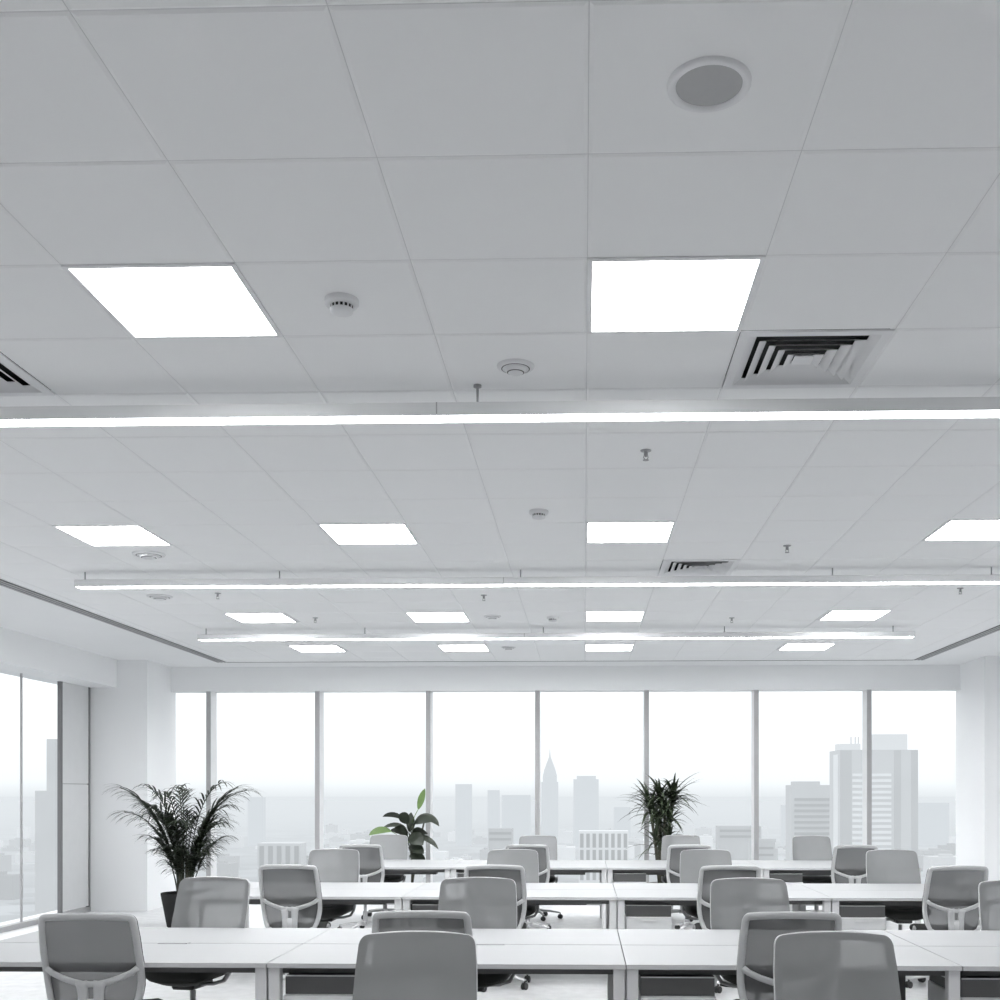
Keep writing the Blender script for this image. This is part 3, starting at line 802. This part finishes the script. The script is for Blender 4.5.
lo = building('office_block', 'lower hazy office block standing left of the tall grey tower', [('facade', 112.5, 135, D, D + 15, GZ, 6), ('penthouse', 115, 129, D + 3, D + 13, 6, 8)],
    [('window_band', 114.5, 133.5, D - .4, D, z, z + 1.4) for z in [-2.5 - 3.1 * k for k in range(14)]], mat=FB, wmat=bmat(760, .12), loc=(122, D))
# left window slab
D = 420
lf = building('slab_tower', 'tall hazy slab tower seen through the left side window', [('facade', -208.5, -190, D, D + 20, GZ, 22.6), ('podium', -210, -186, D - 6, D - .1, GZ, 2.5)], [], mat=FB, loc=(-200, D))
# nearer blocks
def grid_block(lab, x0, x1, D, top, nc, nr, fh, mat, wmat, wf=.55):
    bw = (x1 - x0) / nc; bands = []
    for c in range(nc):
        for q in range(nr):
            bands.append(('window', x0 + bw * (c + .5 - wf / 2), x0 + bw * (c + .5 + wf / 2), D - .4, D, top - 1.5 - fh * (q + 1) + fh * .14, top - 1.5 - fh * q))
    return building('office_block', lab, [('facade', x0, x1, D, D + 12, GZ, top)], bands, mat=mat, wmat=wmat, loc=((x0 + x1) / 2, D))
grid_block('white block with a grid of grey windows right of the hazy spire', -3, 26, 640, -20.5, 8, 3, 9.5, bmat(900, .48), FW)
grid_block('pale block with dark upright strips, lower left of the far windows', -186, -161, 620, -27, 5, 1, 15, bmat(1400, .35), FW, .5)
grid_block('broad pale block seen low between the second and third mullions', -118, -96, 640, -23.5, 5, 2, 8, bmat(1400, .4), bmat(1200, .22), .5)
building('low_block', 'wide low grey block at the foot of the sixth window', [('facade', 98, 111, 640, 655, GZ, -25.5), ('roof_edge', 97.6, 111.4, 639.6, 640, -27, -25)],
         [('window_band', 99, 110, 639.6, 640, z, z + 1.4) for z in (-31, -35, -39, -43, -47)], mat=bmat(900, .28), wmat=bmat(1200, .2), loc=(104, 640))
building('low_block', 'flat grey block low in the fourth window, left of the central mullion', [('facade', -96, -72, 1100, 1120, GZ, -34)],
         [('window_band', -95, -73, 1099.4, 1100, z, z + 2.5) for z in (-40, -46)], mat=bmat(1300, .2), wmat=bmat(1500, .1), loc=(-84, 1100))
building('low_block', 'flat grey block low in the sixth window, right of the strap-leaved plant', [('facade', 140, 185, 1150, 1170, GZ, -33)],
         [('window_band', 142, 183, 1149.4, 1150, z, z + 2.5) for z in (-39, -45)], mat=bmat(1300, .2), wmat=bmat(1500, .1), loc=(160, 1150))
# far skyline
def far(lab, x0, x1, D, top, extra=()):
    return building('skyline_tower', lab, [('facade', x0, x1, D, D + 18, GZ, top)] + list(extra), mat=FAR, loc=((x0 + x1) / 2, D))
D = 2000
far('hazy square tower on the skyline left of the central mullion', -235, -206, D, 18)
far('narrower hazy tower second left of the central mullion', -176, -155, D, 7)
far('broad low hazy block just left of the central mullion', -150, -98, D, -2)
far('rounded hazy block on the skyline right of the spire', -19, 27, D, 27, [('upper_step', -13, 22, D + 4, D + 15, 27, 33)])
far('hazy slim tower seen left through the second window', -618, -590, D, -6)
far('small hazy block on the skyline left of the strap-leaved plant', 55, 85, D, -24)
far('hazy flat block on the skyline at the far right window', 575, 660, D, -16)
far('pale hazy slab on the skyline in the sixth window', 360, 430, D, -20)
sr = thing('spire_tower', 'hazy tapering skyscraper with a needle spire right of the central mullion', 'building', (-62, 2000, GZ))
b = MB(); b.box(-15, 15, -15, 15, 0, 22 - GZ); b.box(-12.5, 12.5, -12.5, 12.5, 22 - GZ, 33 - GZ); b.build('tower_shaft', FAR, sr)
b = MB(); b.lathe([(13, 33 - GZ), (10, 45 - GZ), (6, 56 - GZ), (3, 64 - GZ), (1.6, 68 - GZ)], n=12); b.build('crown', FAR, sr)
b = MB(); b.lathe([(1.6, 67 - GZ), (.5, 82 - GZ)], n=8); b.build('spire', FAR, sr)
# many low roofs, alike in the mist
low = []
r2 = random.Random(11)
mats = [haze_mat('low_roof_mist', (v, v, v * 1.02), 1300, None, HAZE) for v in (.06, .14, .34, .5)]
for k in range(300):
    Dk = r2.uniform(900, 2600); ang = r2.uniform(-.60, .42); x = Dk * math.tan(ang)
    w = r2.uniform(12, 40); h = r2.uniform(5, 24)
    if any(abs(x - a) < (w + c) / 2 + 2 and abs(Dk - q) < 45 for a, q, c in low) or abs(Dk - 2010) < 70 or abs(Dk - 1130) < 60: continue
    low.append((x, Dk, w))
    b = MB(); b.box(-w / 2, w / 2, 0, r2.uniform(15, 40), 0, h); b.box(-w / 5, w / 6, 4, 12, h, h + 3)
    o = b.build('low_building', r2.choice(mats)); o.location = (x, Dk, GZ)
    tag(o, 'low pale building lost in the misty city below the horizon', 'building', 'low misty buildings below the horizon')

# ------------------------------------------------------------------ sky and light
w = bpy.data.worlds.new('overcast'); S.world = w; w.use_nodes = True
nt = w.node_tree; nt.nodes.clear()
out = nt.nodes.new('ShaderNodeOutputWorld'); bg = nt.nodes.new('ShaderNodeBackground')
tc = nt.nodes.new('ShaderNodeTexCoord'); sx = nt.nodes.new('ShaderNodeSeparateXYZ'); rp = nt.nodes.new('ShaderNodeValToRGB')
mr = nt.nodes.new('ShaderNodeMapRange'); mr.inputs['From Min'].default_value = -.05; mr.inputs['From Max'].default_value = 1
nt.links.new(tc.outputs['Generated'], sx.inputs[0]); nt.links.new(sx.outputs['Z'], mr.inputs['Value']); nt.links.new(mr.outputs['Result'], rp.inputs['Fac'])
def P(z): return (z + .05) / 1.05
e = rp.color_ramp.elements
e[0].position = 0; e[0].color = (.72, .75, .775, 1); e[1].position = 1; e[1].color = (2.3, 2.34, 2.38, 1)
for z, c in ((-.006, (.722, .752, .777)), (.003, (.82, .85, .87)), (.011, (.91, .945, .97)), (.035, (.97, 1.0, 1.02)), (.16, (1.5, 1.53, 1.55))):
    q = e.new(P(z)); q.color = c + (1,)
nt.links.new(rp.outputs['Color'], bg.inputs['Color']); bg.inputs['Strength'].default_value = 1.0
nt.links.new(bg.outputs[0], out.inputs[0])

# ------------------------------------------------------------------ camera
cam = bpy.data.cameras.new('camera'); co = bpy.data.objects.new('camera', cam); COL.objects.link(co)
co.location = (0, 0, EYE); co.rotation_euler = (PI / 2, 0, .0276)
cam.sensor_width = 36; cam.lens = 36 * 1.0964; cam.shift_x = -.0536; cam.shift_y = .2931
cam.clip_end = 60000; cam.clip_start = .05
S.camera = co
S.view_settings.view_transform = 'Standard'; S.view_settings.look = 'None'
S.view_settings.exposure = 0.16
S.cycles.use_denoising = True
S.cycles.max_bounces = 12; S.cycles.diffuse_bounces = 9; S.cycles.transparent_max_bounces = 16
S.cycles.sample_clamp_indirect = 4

= = =

TASK PROMPT: Print the whole listing above once more, word for word, without its pictures.

COMPLETE OUTPUT:
Keep writing the Blender script for this image. This is part 3, starting at line 802. This part finishes the script. The script is for Blender 4.5.
lo = building('office_block', 'lower hazy office block standing left of the tall grey tower', [('facade', 112.5, 135, D, D + 15, GZ, 6), ('penthouse', 115, 129, D + 3, D + 13, 6, 8)],
    [('window_band', 114.5, 133.5, D - .4, D, z, z + 1.4) for z in [-2.5 - 3.1 * k for k in range(14)]], mat=FB, wmat=bmat(760, .12), loc=(122, D))
# left window slab
D = 420
lf = building('slab_tower', 'tall hazy slab tower seen through the left side window', [('facade', -208.5, -190, D, D + 20, GZ, 22.6), ('podium', -210, -186, D - 6, D - .1, GZ, 2.5)], [], mat=FB, loc=(-200, D))
# nearer blocks
def grid_block(lab, x0, x1, D, top, nc, nr, fh, mat, wmat, wf=.55):
    bw = (x1 - x0) / nc; bands = []
    for c in range(nc):
        for q in range(nr):
            bands.append(('window', x0 + bw * (c + .5 - wf / 2), x0 + bw * (c + .5 + wf / 2), D - .4, D, top - 1.5 - fh * (q + 1) + fh * .14, top - 1.5 - fh * q))
    return building('office_block', lab, [('facade', x0, x1, D, D + 12, GZ, top)], bands, mat=mat, wmat=wmat, loc=((x0 + x1) / 2, D))
grid_block('white block with a grid of grey windows right of the hazy spire', -3, 26, 640, -20.5, 8, 3, 9.5, bmat(900, .48), FW)
grid_block('pale block with dark upright strips, lower left of the far windows', -186, -161, 620, -27, 5, 1, 15, bmat(1400, .35), FW, .5)
grid_block('broad pale block seen low between the second and third mullions', -118, -96, 640, -23.5, 5, 2, 8, bmat(1400, .4), bmat(1200, .22), .5)
building('low_block', 'wide low grey block at the foot of the sixth window', [('facade', 98, 111, 640, 655, GZ, -25.5), ('roof_edge', 97.6, 111.4, 639.6, 640, -27, -25)],
         [('window_band', 99, 110, 639.6, 640, z, z + 1.4) for z in (-31, -35, -39, -43, -47)], mat=bmat(900, .28), wmat=bmat(1200, .2), loc=(104, 640))
building('low_block', 'flat grey block low in the fourth window, left of the central mullion', [('facade', -96, -72, 1100, 1120, GZ, -34)],
         [('window_band', -95, -73, 1099.4, 1100, z, z + 2.5) for z in (-40, -46)], mat=bmat(1300, .2), wmat=bmat(1500, .1), loc=(-84, 1100))
building('low_block', 'flat grey block low in the sixth window, right of the strap-leaved plant', [('facade', 140, 185, 1150, 1170, GZ, -33)],
         [('window_band', 142, 183, 1149.4, 1150, z, z + 2.5) for z in (-39, -45)], mat=bmat(1300, .2), wmat=bmat(1500, .1), loc=(160, 1150))
# far skyline
def far(lab, x0, x1, D, top, extra=()):
    return building('skyline_tower', lab, [('facade', x0, x1, D, D + 18, GZ, top)] + list(extra), mat=FAR, loc=((x0 + x1) / 2, D))
D = 2000
far('hazy square tower on the skyline left of the central mullion', -235, -206, D, 18)
far('narrower hazy tower second left of the central mullion', -176, -155, D, 7)
far('broad low hazy block just left of the central mullion', -150, -98, D, -2)
far('rounded hazy block on the skyline right of the spire', -19, 27, D, 27, [('upper_step', -13, 22, D + 4, D + 15, 27, 33)])
far('hazy slim tower seen left through the second window', -618, -590, D, -6)
far('small hazy block on the skyline left of the strap-leaved plant', 55, 85, D, -24)
far('hazy flat block on the skyline at the far right window', 575, 660, D, -16)
far('pale hazy slab on the skyline in the sixth window', 360, 430, D, -20)
sr = thing('spire_tower', 'hazy tapering skyscraper with a needle spire right of the central mullion', 'building', (-62, 2000, GZ))
b = MB(); b.box(-15, 15, -15, 15, 0, 22 - GZ); b.box(-12.5, 12.5, -12.5, 12.5, 22 - GZ, 33 - GZ); b.build('tower_shaft', FAR, sr)
b = MB(); b.lathe([(13, 33 - GZ), (10, 45 - GZ), (6, 56 - GZ), (3, 64 - GZ), (1.6, 68 - GZ)], n=12); b.build('crown', FAR, sr)
b = MB(); b.lathe([(1.6, 67 - GZ), (.5, 82 - GZ)], n=8); b.build('spire', FAR, sr)
# many low roofs, alike in the mist
low = []
r2 = random.Random(11)
mats = [haze_mat('low_roof_mist', (v, v, v * 1.02), 1300, None, HAZE) for v in (.06, .14, .34, .5)]
for k in range(300):
    Dk = r2.uniform(900, 2600); ang = r2.uniform(-.60, .42); x = Dk * math.tan(ang)
    w = r2.uniform(12, 40); h = r2.uniform(5, 24)
    if any(abs(x - a) < (w + c) / 2 + 2 and abs(Dk - q) < 45 for a, q, c in low) or abs(Dk - 2010) < 70 or abs(Dk - 1130) < 60: continue
    low.append((x, Dk, w))
    b = MB(); b.box(-w / 2, w / 2, 0, r2.uniform(15, 40), 0, h); b.box(-w / 5, w / 6, 4, 12, h, h + 3)
    o = b.build('low_building', r2.choice(mats)); o.location = (x, Dk, GZ)
    tag(o, 'low pale building lost in the misty city below the horizon', 'building', 'low misty buildings below the horizon')

# ------------------------------------------------------------------ sky and light
w = bpy.data.worlds.new('overcast'); S.world = w; w.use_nodes = True
nt = w.node_tree; nt.nodes.clear()
out = nt.nodes.new('ShaderNodeOutputWorld'); bg = nt.nodes.new('ShaderNodeBackground')
tc = nt.nodes.new('ShaderNodeTexCoord'); sx = nt.nodes.new('ShaderNodeSeparateXYZ'); rp = nt.nodes.new('ShaderNodeValToRGB')
mr = nt.nodes.new('ShaderNodeMapRange'); mr.inputs['From Min'].default_value = -.05; mr.inputs['From Max'].default_value = 1
nt.links.new(tc.outputs['Generated'], sx.inputs[0]); nt.links.new(sx.outputs['Z'], mr.inputs['Value']); nt.links.new(mr.outputs['Result'], rp.inputs['Fac'])
def P(z): return (z + .05) / 1.05
e = rp.color_ramp.elements
e[0].position = 0; e[0].color = (.72, .75, .775, 1); e[1].position = 1; e[1].color = (2.3, 2.34, 2.38, 1)
for z, c in ((-.006, (.722, .752, .777)), (.003, (.82, .85, .87)), (.011, (.91, .945, .97)), (.035, (.97, 1.0, 1.02)), (.16, (1.5, 1.53, 1.55))):
    q = e.new(P(z)); q.color = c + (1,)
nt.links.new(rp.outputs['Color'], bg.inputs['Color']); bg.inputs['Strength'].default_value = 1.0
nt.links.new(bg.outputs[0], out.inputs[0])

# ------------------------------------------------------------------ camera
cam = bpy.data.cameras.new('camera'); co = bpy.data.objects.new('camera', cam); COL.objects.link(co)
co.location = (0, 0, EYE); co.rotation_euler = (PI / 2, 0, .0276)
cam.sensor_width = 36; cam.lens = 36 * 1.0964; cam.shift_x = -.0536; cam.shift_y = .2931
cam.clip_end = 60000; cam.clip_start = .05
S.camera = co
S.view_settings.view_transform = 'Standard'; S.view_settings.look = 'None'
S.view_settings.exposure = 0.16
S.cycles.use_denoising = True
S.cycles.max_bounces = 12; S.cycles.diffuse_bounces = 9; S.cycles.transparent_max_bounces = 16
S.cycles.sample_clamp_indirect = 4